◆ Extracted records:

==*==

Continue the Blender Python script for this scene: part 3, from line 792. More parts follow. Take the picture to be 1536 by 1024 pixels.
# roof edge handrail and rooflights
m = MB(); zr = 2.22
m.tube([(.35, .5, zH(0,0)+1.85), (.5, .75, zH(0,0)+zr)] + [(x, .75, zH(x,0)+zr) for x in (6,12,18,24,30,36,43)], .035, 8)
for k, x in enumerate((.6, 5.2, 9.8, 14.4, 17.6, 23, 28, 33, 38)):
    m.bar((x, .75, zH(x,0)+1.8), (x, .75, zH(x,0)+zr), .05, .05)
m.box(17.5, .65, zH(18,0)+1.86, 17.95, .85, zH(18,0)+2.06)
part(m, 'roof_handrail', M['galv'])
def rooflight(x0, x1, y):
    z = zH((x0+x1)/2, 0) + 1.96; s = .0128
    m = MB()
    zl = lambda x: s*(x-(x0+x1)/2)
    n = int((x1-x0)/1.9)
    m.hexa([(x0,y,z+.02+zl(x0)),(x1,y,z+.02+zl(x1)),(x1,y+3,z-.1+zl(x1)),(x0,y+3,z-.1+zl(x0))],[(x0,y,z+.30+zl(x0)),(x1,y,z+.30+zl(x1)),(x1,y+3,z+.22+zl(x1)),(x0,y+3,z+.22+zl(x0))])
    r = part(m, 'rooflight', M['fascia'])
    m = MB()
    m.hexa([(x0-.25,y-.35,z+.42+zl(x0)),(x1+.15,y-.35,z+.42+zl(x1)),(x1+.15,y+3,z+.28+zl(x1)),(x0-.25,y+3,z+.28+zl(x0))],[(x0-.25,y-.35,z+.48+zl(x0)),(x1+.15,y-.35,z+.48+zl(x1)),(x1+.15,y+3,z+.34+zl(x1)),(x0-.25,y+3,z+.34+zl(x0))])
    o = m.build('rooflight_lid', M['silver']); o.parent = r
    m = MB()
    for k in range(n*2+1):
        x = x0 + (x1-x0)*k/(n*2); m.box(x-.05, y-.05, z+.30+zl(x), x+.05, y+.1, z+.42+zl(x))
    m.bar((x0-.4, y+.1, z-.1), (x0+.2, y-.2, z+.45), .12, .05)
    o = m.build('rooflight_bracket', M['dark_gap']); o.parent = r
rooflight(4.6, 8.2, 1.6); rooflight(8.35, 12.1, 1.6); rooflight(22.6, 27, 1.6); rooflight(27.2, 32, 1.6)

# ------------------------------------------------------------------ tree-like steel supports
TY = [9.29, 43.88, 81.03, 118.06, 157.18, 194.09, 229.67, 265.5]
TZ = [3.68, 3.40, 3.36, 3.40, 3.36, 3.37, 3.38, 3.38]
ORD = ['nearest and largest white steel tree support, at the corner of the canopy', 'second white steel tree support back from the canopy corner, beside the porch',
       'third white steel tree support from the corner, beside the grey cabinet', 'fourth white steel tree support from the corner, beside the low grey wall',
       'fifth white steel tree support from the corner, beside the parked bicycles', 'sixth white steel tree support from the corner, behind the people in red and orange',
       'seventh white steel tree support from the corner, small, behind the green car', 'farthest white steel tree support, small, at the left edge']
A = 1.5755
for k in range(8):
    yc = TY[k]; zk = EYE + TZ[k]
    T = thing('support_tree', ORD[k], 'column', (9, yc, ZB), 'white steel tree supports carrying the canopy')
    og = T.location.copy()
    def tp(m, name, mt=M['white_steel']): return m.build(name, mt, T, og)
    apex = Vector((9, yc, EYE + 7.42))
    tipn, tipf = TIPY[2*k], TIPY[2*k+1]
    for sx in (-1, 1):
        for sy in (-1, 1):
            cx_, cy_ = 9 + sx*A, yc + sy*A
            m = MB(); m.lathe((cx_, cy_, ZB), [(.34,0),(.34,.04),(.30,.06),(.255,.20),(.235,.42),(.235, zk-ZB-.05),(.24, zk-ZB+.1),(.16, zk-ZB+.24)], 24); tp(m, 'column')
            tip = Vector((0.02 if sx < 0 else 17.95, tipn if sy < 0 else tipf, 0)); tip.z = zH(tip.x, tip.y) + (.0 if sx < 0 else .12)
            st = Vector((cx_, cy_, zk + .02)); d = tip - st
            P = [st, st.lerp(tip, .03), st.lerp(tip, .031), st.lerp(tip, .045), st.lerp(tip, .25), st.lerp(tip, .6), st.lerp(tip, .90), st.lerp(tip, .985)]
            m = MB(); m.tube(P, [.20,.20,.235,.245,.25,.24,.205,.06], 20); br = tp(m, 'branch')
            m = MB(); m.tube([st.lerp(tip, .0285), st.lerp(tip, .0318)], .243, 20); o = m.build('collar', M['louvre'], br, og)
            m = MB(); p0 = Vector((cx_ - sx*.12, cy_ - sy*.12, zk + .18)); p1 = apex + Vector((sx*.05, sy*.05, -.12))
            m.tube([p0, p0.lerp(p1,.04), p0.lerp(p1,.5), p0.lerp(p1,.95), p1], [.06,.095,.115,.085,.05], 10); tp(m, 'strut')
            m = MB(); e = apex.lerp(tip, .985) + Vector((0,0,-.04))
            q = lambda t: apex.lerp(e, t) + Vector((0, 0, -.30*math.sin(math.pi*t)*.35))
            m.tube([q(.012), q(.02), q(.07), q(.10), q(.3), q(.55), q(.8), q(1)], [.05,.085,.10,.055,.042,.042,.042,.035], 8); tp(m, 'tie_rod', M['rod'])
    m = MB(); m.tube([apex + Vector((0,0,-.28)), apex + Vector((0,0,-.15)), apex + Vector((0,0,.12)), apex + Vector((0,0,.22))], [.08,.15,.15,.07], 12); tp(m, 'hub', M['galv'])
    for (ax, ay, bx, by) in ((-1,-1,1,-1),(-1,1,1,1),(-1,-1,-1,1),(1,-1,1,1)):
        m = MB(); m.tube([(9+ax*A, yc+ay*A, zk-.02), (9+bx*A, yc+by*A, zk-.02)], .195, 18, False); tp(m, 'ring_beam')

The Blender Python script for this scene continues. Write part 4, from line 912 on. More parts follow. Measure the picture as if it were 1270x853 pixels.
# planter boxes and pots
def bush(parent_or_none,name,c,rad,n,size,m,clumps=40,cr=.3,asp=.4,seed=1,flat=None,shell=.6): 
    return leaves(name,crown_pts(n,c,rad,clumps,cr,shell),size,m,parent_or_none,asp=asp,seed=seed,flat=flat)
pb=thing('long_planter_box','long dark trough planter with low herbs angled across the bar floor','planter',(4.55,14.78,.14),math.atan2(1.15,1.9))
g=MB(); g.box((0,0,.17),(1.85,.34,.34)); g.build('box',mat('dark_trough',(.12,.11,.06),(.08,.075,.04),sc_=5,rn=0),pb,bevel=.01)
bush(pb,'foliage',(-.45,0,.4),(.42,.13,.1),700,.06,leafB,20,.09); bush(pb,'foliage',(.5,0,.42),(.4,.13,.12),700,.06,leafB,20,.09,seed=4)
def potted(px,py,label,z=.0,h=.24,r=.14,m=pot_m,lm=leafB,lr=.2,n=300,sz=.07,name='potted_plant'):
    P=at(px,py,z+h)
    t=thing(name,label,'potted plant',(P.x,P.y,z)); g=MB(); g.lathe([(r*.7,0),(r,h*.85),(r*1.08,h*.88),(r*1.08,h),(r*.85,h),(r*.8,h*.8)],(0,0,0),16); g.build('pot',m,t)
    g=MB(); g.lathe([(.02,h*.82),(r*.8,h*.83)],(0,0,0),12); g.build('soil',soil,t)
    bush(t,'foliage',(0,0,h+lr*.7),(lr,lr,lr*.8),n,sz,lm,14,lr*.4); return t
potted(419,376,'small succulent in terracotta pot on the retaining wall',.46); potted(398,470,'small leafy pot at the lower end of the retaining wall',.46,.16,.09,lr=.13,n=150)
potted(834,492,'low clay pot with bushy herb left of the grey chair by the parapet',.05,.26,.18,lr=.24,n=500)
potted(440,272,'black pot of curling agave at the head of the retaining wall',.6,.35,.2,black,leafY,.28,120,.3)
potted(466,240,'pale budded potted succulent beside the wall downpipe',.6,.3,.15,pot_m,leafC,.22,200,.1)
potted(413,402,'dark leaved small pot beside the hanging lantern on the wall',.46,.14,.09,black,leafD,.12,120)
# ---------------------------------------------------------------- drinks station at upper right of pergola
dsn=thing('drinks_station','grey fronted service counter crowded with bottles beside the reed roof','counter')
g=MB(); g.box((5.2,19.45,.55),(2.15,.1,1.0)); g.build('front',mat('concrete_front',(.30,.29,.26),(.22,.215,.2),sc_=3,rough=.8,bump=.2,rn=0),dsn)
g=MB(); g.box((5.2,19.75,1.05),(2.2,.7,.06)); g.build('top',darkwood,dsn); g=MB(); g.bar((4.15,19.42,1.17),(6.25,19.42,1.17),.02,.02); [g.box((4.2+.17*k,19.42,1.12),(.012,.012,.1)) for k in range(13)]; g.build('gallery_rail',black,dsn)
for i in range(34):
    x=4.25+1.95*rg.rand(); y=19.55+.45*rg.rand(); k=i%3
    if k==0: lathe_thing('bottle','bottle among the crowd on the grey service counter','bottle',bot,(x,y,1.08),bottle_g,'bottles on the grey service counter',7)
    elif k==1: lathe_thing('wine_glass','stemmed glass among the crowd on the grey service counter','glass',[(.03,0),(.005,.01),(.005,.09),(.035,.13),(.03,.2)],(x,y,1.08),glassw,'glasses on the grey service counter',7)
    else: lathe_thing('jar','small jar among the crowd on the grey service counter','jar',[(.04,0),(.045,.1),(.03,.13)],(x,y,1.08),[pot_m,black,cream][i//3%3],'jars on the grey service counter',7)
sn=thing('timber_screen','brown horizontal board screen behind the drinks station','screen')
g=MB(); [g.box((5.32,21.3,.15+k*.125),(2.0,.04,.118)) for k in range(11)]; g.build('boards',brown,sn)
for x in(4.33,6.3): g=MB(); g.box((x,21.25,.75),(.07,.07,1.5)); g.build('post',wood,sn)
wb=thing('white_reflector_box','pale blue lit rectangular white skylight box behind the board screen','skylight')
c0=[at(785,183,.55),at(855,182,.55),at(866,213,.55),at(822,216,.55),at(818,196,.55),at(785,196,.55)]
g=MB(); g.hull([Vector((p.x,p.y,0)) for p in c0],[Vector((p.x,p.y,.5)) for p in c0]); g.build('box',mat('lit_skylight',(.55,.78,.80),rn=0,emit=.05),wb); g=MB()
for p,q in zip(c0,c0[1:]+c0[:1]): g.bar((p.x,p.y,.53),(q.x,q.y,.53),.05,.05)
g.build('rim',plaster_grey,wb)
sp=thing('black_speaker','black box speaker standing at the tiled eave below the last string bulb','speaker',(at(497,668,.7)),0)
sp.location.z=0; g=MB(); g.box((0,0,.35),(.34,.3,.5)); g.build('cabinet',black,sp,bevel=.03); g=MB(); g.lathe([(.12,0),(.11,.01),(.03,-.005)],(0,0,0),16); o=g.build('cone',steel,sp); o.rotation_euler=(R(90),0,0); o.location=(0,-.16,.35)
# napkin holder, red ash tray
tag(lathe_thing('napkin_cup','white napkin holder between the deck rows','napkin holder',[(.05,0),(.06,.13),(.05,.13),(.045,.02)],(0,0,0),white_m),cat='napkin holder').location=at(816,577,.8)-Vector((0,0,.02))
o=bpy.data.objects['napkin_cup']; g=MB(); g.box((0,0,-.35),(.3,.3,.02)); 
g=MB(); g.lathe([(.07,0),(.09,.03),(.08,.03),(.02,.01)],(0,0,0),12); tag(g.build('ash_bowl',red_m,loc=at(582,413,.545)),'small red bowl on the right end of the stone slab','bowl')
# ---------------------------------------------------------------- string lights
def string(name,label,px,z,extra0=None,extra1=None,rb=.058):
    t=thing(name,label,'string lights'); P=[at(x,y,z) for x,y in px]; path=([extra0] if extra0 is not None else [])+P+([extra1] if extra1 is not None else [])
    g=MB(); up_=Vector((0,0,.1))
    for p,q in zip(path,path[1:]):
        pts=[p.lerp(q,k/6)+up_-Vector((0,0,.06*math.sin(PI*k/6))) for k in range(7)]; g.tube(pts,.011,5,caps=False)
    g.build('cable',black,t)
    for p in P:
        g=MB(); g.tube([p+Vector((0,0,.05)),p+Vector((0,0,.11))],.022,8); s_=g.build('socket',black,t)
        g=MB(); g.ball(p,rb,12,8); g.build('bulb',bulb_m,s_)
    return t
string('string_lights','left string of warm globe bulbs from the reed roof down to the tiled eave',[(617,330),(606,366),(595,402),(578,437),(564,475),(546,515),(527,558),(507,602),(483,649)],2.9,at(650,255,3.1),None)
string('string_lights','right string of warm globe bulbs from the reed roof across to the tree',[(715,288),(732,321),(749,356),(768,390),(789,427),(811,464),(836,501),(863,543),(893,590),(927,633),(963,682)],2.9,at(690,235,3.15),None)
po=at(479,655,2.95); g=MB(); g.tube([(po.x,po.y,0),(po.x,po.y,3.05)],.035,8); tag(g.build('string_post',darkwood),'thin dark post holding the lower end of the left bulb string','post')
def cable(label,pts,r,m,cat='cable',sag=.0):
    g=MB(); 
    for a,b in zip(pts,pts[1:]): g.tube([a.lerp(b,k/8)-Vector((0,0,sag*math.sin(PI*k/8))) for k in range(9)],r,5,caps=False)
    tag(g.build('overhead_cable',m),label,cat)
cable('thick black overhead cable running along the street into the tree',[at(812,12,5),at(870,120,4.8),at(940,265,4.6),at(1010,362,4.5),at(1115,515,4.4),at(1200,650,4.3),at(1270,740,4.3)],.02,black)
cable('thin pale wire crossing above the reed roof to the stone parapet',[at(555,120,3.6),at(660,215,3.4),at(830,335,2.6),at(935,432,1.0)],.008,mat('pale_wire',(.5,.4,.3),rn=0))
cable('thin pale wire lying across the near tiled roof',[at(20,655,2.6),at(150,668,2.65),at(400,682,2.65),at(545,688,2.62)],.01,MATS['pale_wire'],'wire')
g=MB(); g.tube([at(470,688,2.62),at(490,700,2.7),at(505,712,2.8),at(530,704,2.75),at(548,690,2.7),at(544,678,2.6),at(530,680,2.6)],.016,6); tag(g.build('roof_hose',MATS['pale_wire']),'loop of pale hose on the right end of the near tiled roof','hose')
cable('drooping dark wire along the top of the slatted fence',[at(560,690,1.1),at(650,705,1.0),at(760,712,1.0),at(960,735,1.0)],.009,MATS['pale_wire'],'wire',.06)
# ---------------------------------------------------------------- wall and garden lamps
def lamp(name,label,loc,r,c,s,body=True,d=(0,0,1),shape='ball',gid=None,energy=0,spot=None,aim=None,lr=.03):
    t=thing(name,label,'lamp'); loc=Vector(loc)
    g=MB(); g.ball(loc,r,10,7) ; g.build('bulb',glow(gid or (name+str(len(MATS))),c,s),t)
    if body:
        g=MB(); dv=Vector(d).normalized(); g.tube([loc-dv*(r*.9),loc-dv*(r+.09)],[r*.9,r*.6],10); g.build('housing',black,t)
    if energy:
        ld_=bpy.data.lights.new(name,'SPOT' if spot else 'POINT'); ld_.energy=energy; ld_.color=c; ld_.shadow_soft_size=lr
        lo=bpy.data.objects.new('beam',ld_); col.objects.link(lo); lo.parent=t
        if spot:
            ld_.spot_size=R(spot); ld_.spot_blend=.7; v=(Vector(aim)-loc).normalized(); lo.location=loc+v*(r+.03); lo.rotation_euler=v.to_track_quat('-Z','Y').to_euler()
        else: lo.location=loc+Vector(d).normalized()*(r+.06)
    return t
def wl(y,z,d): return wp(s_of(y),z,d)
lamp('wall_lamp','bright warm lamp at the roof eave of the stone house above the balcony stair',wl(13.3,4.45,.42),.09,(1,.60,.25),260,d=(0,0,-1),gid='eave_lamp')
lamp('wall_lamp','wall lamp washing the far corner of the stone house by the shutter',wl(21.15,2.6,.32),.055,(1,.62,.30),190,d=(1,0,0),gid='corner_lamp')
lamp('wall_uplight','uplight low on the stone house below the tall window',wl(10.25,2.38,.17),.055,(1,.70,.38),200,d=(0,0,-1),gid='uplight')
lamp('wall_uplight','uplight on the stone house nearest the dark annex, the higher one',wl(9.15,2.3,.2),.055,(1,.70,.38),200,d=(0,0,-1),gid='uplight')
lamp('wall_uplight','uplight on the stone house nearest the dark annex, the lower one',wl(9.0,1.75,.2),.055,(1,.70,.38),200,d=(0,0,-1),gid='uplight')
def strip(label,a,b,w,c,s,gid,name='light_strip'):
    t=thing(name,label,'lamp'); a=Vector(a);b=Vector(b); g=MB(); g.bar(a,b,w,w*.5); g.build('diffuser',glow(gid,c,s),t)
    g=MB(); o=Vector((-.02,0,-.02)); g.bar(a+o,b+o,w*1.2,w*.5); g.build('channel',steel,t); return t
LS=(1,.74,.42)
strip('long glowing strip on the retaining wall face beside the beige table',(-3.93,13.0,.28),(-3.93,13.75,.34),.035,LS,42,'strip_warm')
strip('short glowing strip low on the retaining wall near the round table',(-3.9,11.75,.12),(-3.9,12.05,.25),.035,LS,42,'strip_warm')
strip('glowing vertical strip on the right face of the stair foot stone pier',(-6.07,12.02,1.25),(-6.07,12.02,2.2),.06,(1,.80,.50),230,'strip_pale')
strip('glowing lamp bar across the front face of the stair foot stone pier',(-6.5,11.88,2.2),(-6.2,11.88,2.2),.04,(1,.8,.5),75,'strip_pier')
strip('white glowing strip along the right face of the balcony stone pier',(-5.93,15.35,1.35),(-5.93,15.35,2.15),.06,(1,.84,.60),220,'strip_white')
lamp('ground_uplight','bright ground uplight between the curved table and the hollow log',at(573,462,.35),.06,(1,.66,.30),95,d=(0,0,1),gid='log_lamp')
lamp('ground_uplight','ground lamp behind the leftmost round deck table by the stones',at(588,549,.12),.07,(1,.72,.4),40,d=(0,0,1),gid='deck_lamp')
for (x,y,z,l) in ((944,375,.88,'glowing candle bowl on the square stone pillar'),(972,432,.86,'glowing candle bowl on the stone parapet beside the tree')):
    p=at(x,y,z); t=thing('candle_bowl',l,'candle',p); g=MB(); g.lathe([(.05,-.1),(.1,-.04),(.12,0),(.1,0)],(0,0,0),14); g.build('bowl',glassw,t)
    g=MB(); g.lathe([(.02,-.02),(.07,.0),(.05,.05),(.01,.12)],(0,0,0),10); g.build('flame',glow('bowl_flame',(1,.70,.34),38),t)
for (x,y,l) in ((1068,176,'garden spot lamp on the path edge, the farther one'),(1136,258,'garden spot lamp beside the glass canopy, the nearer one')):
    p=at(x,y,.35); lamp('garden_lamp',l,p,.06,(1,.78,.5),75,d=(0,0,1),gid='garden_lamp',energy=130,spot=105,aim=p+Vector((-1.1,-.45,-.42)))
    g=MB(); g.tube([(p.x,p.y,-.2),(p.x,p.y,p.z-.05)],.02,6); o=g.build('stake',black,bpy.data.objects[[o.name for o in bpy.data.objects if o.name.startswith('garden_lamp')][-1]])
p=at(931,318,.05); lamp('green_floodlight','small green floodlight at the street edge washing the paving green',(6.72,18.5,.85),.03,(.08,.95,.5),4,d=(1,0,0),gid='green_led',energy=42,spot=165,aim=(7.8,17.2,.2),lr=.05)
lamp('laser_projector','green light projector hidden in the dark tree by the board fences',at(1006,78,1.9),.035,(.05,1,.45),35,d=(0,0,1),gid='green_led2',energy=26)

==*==

How many lines of these entries contain the string "Python"? Reply with the number alone.

2